I am thinking of running it concurrent to the old style HDD in there (or at least until I can order a second one and have a dual boot SSD setup).

-eric

On May 23, 2018, at 2:47 PM, Stephen Partington wrote:

> I have dealt with latitudes for a while. The NVIDIA systems worked great with hybrid graphics (thanks to bumblebee!) but the one i had with a radeon GPU lost its gourd any time i tried to use the AMD GPU. I think the drivers are just better for nvidia in this regard.
>
> Makes em want to dual boot linux on my laptop again....
>
>
> On Wed, May 23, 2018 at 2:13 PM, Matt Graham <> wrote:
> On 2018-05-23 10:22, Jerry Snitselaar wrote:
> On Mon May 21 18, Stephen Partington wrote:
> I have found that intel/AMD hybrid laptop combinations are a real pita
> to work with and get all of your hardware running. [...] Intel has
> embraced Linux pretty well of late so aside from hybrid soft raid it
> all works.
> Intel has one of the largest kernel teams of any company right
> now.
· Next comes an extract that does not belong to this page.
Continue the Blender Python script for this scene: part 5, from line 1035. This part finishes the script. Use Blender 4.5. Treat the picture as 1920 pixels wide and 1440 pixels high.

They do a pretty good job at getting support for their hardware
> into the kernel as quickly as possible
>
> https://wiki.archlinux.org/index.php/hybrid_graphics says the hybrid graphics parts should be doable. At least that's what I thought you meant when you said "intel/AMD hybrid". There are also a lot of references to fooling with various settings ("AHCI mode in the BIOS") to get a spinny-disk + M.2 setup (hybrid soft RAID?) recognized properly. I don't know for sure though, never tried to install anything on one of these.
>
> Any idea what Dell systems you were having trouble with?
>
> Yeah, we had many poweredge machines, and only one of them ever had any real trouble with Linux. I think its hardware was flaky. For every other machine, just install, configure, and it ran until the {disk, fan, CPU, NIC} pooped out.